Ainsi, Alejandro Andrade, un ancien garde du corps de Chavez, nommé ministre des Finances en 2007, a plaidé coupable de corruption le 19 novembre dernier. Basé en Floride où il possédait un ranch de chevaux de course, l’ancien fonctionnaire vénézuélien a écopé de 10 ans de prison.

Les documents judiciaires consultés par Gotham City montrent à quel point les «boliburgués» dépendaient des banques suisses pour commettre leurs méfaits.

A lui seul, Alejandro Andrade contrôlait 17 comptes dans neuf banques suisses, parmi lesquelles HSBC, Julius Baer, Credit Suisse, la Compagnie Bancaire Helvétique à Genève ou encore la PKB de Lugano.

En plaidant coupable, l’ex-ministre a accepté que l’ensemble de ses comptes soient bloqués et leurs contenus transférés à la justice américaine. Les montants saisis n’ont pas été révélés.

Julius Bär
Julius Bär fait partie des banques où Alejandro Andrade a déposé sa fortune, acquise sous le régime de Chavez. Gian Ehrenzeller / Keystone

L’ancien ministre des Finances a reconnu avoir reçu des pots-de-vin à hauteur de dizaines de millions de dollars. En échange, il a prêté son concours au détournement de plus d’un milliard de dollars de fonds publics par un groupe d’hommes d’affaires.

Parmi eux, le magnat vénézuélien des médias Raul Gorrin, lui aussi amateur de comptes suisses. Propriétaire de la chaîne vénézuélienne Globovision, il versait des pots-de-vin au ministre directement depuis son compte personnel chez HSBC Private Banking (Suisse) SA à Genève. Raul Gorrin a également été inculpé le mercredi 20 novembre 2018 par la justice américaine.

Chevaux de course, yacht, jets privés et montres de luxe

Les actes d’accusation d’Alejandro Andrade et de Raul Gorrin révèlent que l’ancien ministre ne se contentait pas de recevoir des millions à Genève, Zurich et Lugano.
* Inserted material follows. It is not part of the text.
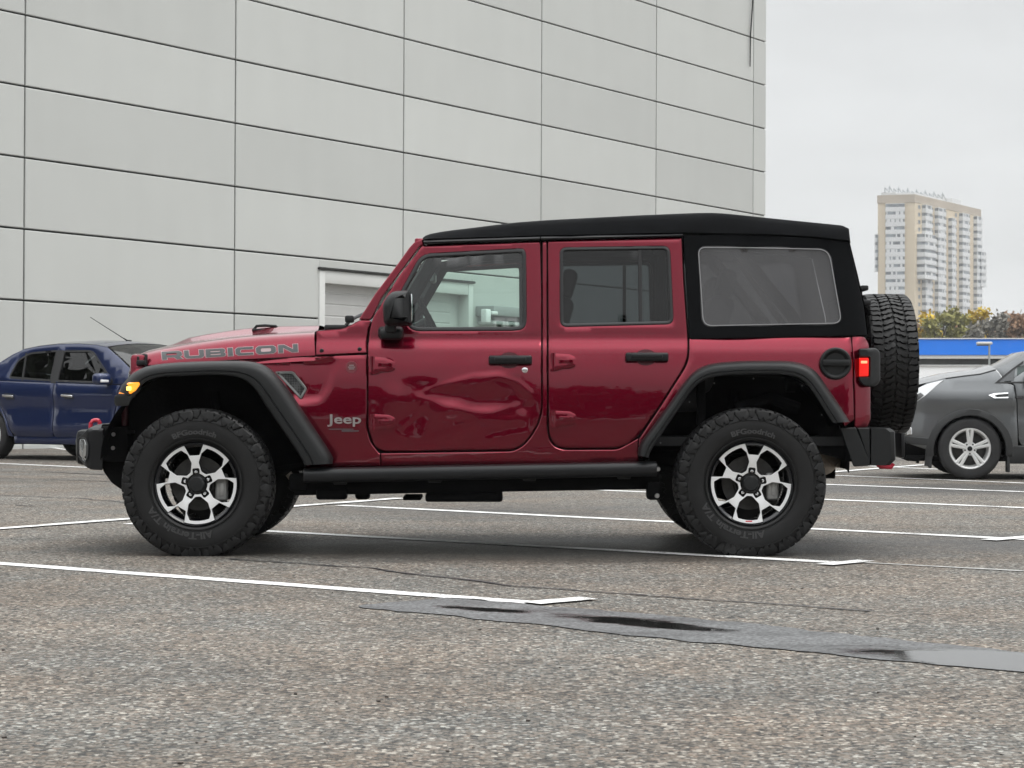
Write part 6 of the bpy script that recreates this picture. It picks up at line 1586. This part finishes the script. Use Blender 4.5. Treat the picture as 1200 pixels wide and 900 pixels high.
for sd_ in (1, -1):
    fr = F([(2.33, .93), (2.62, .98), (2.9, .933), (3.15, .868), (3.32, .78), (3.40, .62), (3.40, .42), (3.2, .28), (LW + .37, .27)] + [tuple(p) for p in arc(LW, LR, .36, 0, 180)] + [(2.26, .28), (2.22, .26), (2.22, .5)])
    side_piece(lc, [fr], side=sd_).obj('front_wing', BLU, lroot, smooth=45)
    d1 = F([(1.19, .955), (2.32, .925), (2.215, .55), (2.21, .30, .06), (1.19, .29, .05)])
    D1_ = side_piece(lc, [d1], side=sd_).obj('front_door', BLU, lroot, smooth=45)
    d2 = F([(.13, .985, .02), (1.18, .955), (1.18, .29, .05), (.47, .29, .1), (.36, .48), (.16, .75, .1)])
    D2_ = side_piece(lc, [d2], side=sd_).obj('rear_door', BLU, lroot, smooth=45)
    rq = F([(.12, .985), (-.25, 1.045), (-.80, 1.015), (-.87, .95), (-.90, .6), (-.86, .38), (-.6, .28), (-.38, .27)] + [tuple(p) for p in arc(0, LR, .36, 180, 0)] + [(.37, .30), (.455, .285), (.35, .48), (.145, .75)])
    side_piece(lc, [rq], side=sd_).obj('rear_wing', BLU, lroot, smooth=45)
    side_piece(lc, [F([(.46, .30), (.46, .20, .02), (2.2, .20, .02), (2.2, .30)])], side=sd_, off=.012).obj('sill', BLU, lroot)
    gh = F(rg + roofl[1:] + ws[1:] + [(2.33, .935), (1.2, .957), (.12, .988)])
    g1 = F([(1.23, .98, .03), (1.23, 1.355, .03), (1.72, 1.35, .08), (2.20, .955, .03)]); g2 = F([(.36, 1.03, .04), (.44, 1.24, .06), (.62, 1.335, .06), (1.10, 1.36, .03), (1.12, .985, .02)])
    side_piece(lc, [gh, g1, g2], side=sd_, off=.002).obj('pillars', BLU, lroot, smooth=45)
    side_piece(lc, [F([(1.13, .96), (1.22, .958), (1.22, 1.36), (1.11, 1.365)])], side=sd_, off=-.003, edge=0, lip=.01).obj('door_pillar', SEAL, lroot)
    for g_ in (g1, g2):
        side_piece(lc, [[p for p in g_]], side=sd_, off=.012, edge=0, lip=0).obj('side_window', GLCD, lroot)
        gl_ = [p * 1000 for p in g_]; q = inset(gl_, 14); q2 = inset(gl_, -8)
        side_piece(lc, [[p / 1000 for p in q2], [p / 1000 for p in q]], side=sd_, off=-.004, edge=0, lip=.015, grid=.05).obj('window_seal', SEAL, lroot)
    side_piece(lc, [F([(.60, .99), (.63, .99), (.57, 1.34), (.545, 1.335)])], side=sd_, off=-.003, edge=0, lip=.01).obj('window_divider', SEAL, lroot)
    for D_, x in ((D1_, 1.36), (D2_, .30)):
        side_piece(lc, [F([(x, .835, .03), (x + .20, .825, .03), (x + .20, .745, .04), (x + .04, .745, .04)])], side=sd_, off=-.002, edge=0, lip=.01, grid=.04).obj('handle_recess', mat('navy_recess', (.01, .014, .03), .4), D_)
        side_piece(lc, [F([(x, .815, .01), (x + .20, .805, .01), (x + .20, .775, .012), (x, .785, .012)])], side=sd_, off=-.03, edge=.006, lip=.03, grid=.04).obj('door_handle', CHROME, D_)
    mb = MB(); mb.box((2.13, (lc.yat(2.1, .98) + .13) * sd_, 1.00), (.15, .22, .14), bev=.05, seg=4); mr_ = mb.obj('side_mirror', BLU, lroot, smooth=60)
    mb = MB(); mb.box((2.20, (lc.yat(2.1, .98) + .15) * sd_, .975), (.03, .13, .035), bev=.01); mb.obj('mirror_signal', mat('clear_signal_lens', (.75, .75, .75), .15, coat=1), mr_)
    mb = MB(); mb.box((2.13, (lc.yat(2.1, .98) + .02) * sd_, .965), (.10, .10, .07), bev=.02); mb.obj('mirror_base', SEAL, lroot)
    side_piece(lc, [F([(-.3, .62), (.3, .67)] )] if False else [F([(.48, .345), (2.2, .335), (2.2, .35), (.48, .36)])], side=sd_, off=-.003, edge=0, lip=.008).obj('door_crease', BLU, D1_)
    hlp = F([(3.05, .86), (3.30, .77), (3.36, .66), (3.15, .70)]); side_piece(lc, [hlp], side=sd_, off=-.006, edge=.006, lip=.02, grid=.05).obj('headlight', MATS['headlamp_cover'], lroot)
over(lc, deck, .03).obj('boot_lid', BLU, lroot, smooth=60); over(lc, rg, .05, ins=.06).obj('rear_window', GLCD, lroot)
over(lc, roofl, .055, power=2.0).obj('roof', BLU, lroot, smooth=60); over(lc, ws, .05, ins=.055).obj('windshield', glass('windscreen_glass', (.42, .50, .48)), lroot)
over(lc, bon, .07, power=1.6).obj('bonnet', BLU, lroot, smooth=60)
mb = MB(); rows = []
for z in (.22, .35, .5, .62, .72, .80): rows.append([Vector((lin([(.2, 3.36), (.5, 3.45), (.7, 3.42), (.8, 3.34)], z) - .12 * abs(-1 + k / 6) ** 2.5, lc.yat(3.25, z) * .95 * (-1 + k / 6), z)) for k in range(13)])
mb.grid(rows); mb.obj('front_bumper', BLU, lroot, smooth=50)
mb = MB(); rows = []
for z in (.22, .35, .5, .7, .82): rows.append([Vector((-.93 + .12 * abs(-1 + k / 6) ** 2.5, lc.yat(-.8, z) * .97 * (-1 + k / 6), z)) for k in range(13)])
mb.grid(rows); mb.obj('rear_bumper', BLU, lroot, smooth=50)
mb = MB(); mb.box((1.25, 0, .22), (4.0, 1.4, .06), bev=.02); mb.box((1.3, 0, .45), (1.8, 1.58, .35), bev=.05); mb.box((2.7, 0, .55), (.9, 1.0, .5), bev=.05); mb.box((-.4, 0, .62), (.8, 1.3, .6), bev=.08)
for s in (1, -1):
    for cx_ in (0, LW): mb.add([(cx_ + .38 * math.cos(R(a)), s * .52, LR + .38 * math.sin(R(a))) for a in range(-10, 191, 10)], [tuple(range(21))]); mb.grid([[Vector((cx_ + .37 * math.cos(R(a)), s * y, LR + .37 * math.sin(R(a)))) for y in (.52, .835)] for a in range(-5, 186, 10)])
mb.obj('underbody', DARK, lroot)
mb = MB(); mb.box((2.05, 0, .86), (.5, 1.35, .2), bev=.06)
for s in (1, -1): mb.box((1.15, s * .36, .85), (.14, .48, .6), bev=.06); mb.box((1.08, s * .36, 1.2), (.09, .25, .17), bev=.04); mb.box((.2, s * .36, .85), (.14, .6, .5), bev=.06)
mb.obj('seats', INT, lroot)
for cx_ in (0, LW):
    for s in (1, -1): road_wheel(lroot, (cx_, s * (.84 - .10), LR), .305, .19, 7, s, TYR2, ALLOY, pair=False)
mb = MB(); mb.tube([(1.62, 0, 1.485), (1.52, 0, 1.53), (.95, 0, 1.80)], [.012, .006, .004], 6); mb.box((1.63, 0, 1.49), (.07, .04, .02), bev=.008); mb.obj('antenna', BLK, lroot)
LSC = 1.11
lroot.scale = (LSC,) * 3
hd = un.copy(); ang = math.atan2(hd.y, hd.x); lroot.rotation_euler = (0, 0, ang)
# right rear wheel's contact at photo pixel (2, 537)
tgt = G(-6, 537.5); rt = Vector((hd.y, -hd.x, 0)); lroot.location = tgt - rt * (.74 * LSC)

random.seed(8)  # unseen trees added here only to darken what the navy sedan reflects
for i in range(10):
    tree(-20 - i * 2.6, 18 - i * 2.7 + random.uniform(-1, 1), random.uniform(6, 9), random.uniform(3, 3.8), 'dark', 'dark leafy tree added out of view to darken reflections in the navy sedan', 200 + i % 4, 3000, .36, group='added trees left of the panel wall', name='near_tree')
# bonnet and bumper seams of the crossover
for sd_ in (1, -1):
    side_piece(kc, [F([(p[0], p[1] - .012) for p in hl[2:]] + [(p[0], p[1] - .004) for p in reversed(hl[2:])])], side=sd_, off=-.003, edge=0, lip=0, grid=.05).obj('bonnet_seam', SEAL, kroot)
# ------------------------------------------------------------------ trees on the near side of the lot, mirrored in the red paint
random.seed(3)
for i in range(13):
    x = -26 + i * 4.4 + random.uniform(-.8, .8); y = -CD - 24 - random.uniform(0, 5)
    tree(x, y, random.uniform(6.8, 9.6), random.uniform(3.4, 4.2), 'dark', 'dark leafy tree behind the photographer, seen only reflected in the red doors', 200 + i % 4, 3000, .36, group='trees behind the photographer', name='near_tree')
Depuis son compte chez HSBC, le magnat Raul Gorrin prenait également en charge les soins vétérinaires de ses chevaux de course – il en possédait 17 – et réglait pour lui les frais de trois jets privés et d’un yacht.

L’ex-ministre de la «Révolution bolivarienne» de Hugo Chavez était également féru de montres suisse de luxe. Il en possédait 34, dont 8 Hublot, 5 Franck Muller et 4 Audermars Piguet.

Raul Gorrin aurait poursuivi ce schéma de corruption après le départ d’Alejandro Andrade en soudoyant la ministre Claudia Diaz qui lui avait succédé. Ancienne infirmière de Chavez, elle avait été nommée à ce poste par ce dernier en 2011.

Inculpée aux Etats-Unis, elle fait aujourd’hui l’objet d’une demande d’extradition depuis l’Espagne où elle réside avec son mari, lui aussi un ancien garde du corps de l’ex-président aujourd’hui décédé.

Maduro après Chavez

Les enquêtes du Département américain de la justice ne se limitent plus au pouvoir de Hugo Chavez et menacent maintenant l’actuel chef de l’Etat Nicolas Maduro.

Raul Gorrin avait rencontré le vice-président des Etats-Unis, Mike Pence, fin 2017. Selon le Miami Herald, l’homme d’affaires tentait de négocier la sortie du pouvoir de Nicolas Maduro en échange d’un abandon des poursuites américaines contre lui et les boliburgués.

Ces efforts n’ont visiblement pas eu le succès escompté.